The Orgreave Truth and Justice Campaign has done so much to keep the pressure up on the government for an independent public inquiry into the incident. 

For many, Orgreave has become the embodiment of the 1984-85 Miners’ Strike in which the full force of the state, under the direction of the prime minister Margaret Thatcher, was turned on ordinary men and women. 

For my own part as a striking miner during the year long dispute, I was not at Orgreave. I had intended to make the 2½-hour journey from my home in Ashington to the coking plant on the outskirts of Sheffield but like many was stopped from doing so.

Having been arrested on the picket line closer to home several weeks earlier I was banned from the front line on that day.

Whilst it lives in infamy for the sheer scale of injustice it was one day in a dispute that saw mini-Orgreaves on a daily basis up and down the country from Kent to Ayrshire and everywhere in between. 

I well recall the militarisation of our communities with police lining the streets and seeing the tensions boil over on the picket lines on many occasions. Many miners from the great northern coalfield will remember the scenes at Whittle Colliery where black billowing smoke from the lines obstructed the A1 between Newcastle and Edinburgh.

As a young man I stood shoulder to shoulder with men and women in my community and communities up and down the country to protect an industry that was their lifeblood. I still remember the disbelief I felt, seeing the extent to which the government would go to crush hard-working, honest, decent people. The full tools of the state were mobilised including the police, press and judiciary.

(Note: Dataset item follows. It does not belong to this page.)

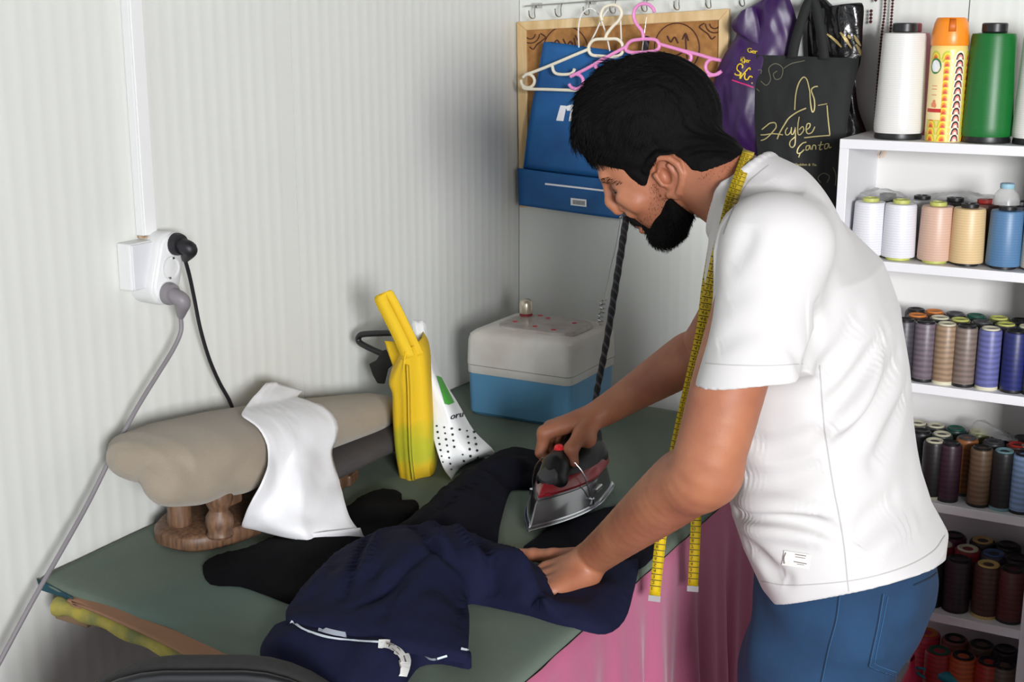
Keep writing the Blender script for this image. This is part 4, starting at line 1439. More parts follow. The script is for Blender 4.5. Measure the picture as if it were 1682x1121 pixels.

However, whilst that element of the strike was demoralising, who can forget the tremendous solidarity we received from the British and international working class in all its diversity. 

Christmas 1984 saw juggernaut after juggernaut arrive in the UK from the French trade unions who ensured that the children of every striking miner received a present to open. 

The miners of South Africa donated a day’s pay to the dispute despite their own perilous situation. Britain’s LGBTQ community famously supported the cause as did our Black and Asian communities who raised funds and supported miners practically during the dispute.

Whilst ultimately the strike was unsuccessful it did not have to end that way and until the very end the outcome was uncertain. Its sheer level of solidarity gives us the blueprint for diverse sections of the working class to come together and take on those who seek to divide us to keep themselves in power. This is the only way we will ever win genuine change.

Since the financial crash of 2008 there has been a transfer of wealth on an industrial scale that runs into hundreds of billions directly out of the pockets of working people into the pockets of the thousand wealthiest people in the country. 

Far too few people are talking about it and once again it is enabled by a hysterical right-wing press who use their position to spread poison and to divide and rule this great nation.

The current outpouring of support for the Black Lives Matter protests following the appalling killing of George Floyd in the US has swept the globe. 

Many have pointed to it and suggested that it is a US only issue but this is to try to play down our own problems. 

Working-class people in Britain are ground under the weight of our elites but for people of colour a double burden is felt. Only by standing together can we ever overcome the deep prejudices on which the wealth of those at the top of our society is built.

To differing degrees our communities have faced the oppression and division of the ruling class in order to defend their interests. 

The anniversary of Orgreave provides a timely reminder not only of the injustice of that infamous day, but also the injustices that working-class communities in all their diversity have faced down the ages and continue to feel as we move into the future.

We should never forget and never cease to demand justice for those who have suffered at the hands of the state. We should take the lessons of the past and learn them for the battles that lie ahead.

As the trade union banners proudly proclaim, united we stand, divided we fall!

Ian Lavery is Labour MP for Wansbeck.